Tuesday, October 6, 2009

Another Case of the Mental Blog

I have been contemplating on writing a blog entry for the past days, but have not been able to find the right words to do so. A lot of things have been going on in my head lately. My current state of mind can be wrapped up into a single word: frustrated.

I am frustrated over a lot of things - work, family, expenses, a best friend, etc. Yesterday, I was so short strung, I ended up yelling at A for disappearing on me in the middle of her homework. I have been contemplating on sending A to counseling. At 7, she seems to be handling everything well, but it looks like she has a mask on, too. Yesterday, we spent 30 minutes looking for a bag she thought she had misplaced at the office, only to find it in the car, right where she left it! I thought frustrated defined the moment for me, especially since I was ready to blow my top with her thinking this and that, only to have one of my good friends catch me off guard with this comment: "You are not frustrated, you are impatient." And she is so, so right. I reflect on myself, my thoughts and my emotions and can only agree that these have been brought on by my lack of patience. Things have been happening so fast over the past month, and I have been expecting the rest to take on the same quick pace.

I have to remember to pull the reigns on this one. Nope, life is definitely back to 1st gear. Slow as slow can be. But why is it that I still find myself wanting an extra hour or two for my days? I feel as if I have been playing catch up with the rest of the world. I am behind on a lot of things. At work, my list of things to do is just too much. I find myself scrambling for that extra day each time I get a cake order. I find myself spending more and more time at the office at night (because I don't have the heart to face the situation at home). And I don't even have the energy to go with my business partner to the next business meeting, because I feel I need to be at home with the kids (in exchange for the guilty feelings I have, since I spend most of my days at work).

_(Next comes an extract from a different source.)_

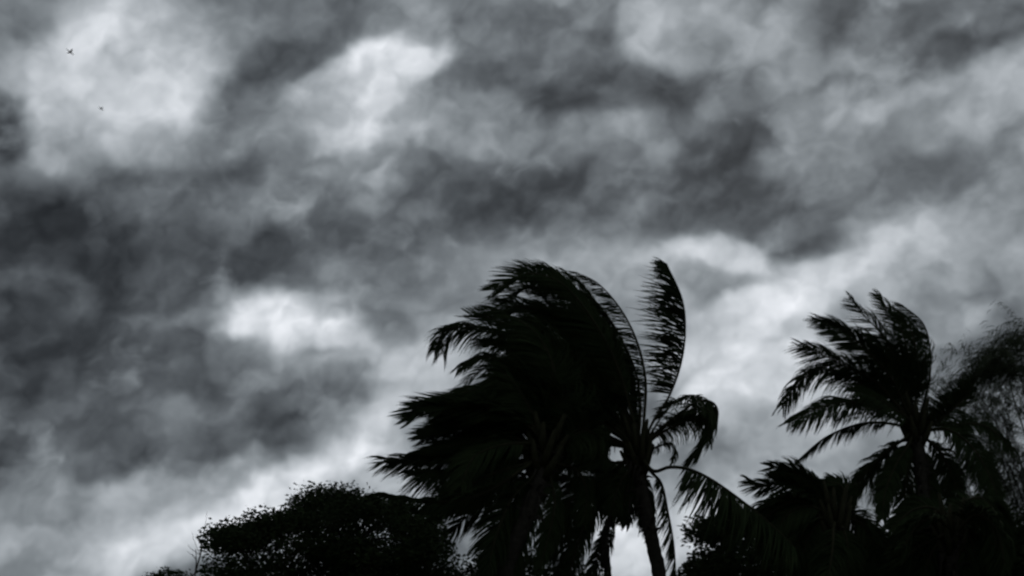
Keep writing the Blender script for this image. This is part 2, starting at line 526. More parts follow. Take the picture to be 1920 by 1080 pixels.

So. Does this post even make any sense to you? I don't even know why I'm publishing this one today. I have to remember to write when I find the inspiration. I had a blog in my head two mornings ago, but decided not to write about it now. Hohum, yes, I have been bitten by the mental blog bug once again. I wonder how long this one would last... nyar.

1 comment:

  1. To my online friend,
    You sound like you need a break. Your children will be fine.
    You, on the other hand, have to take care of yourself.
    You can't take care of others unless you are physically and mentally well.

    Writing is like breastfeeding. ;-)
    You gotta keep trying until your creative juices start flowing.
    So, just blog about anything. It'll do you good.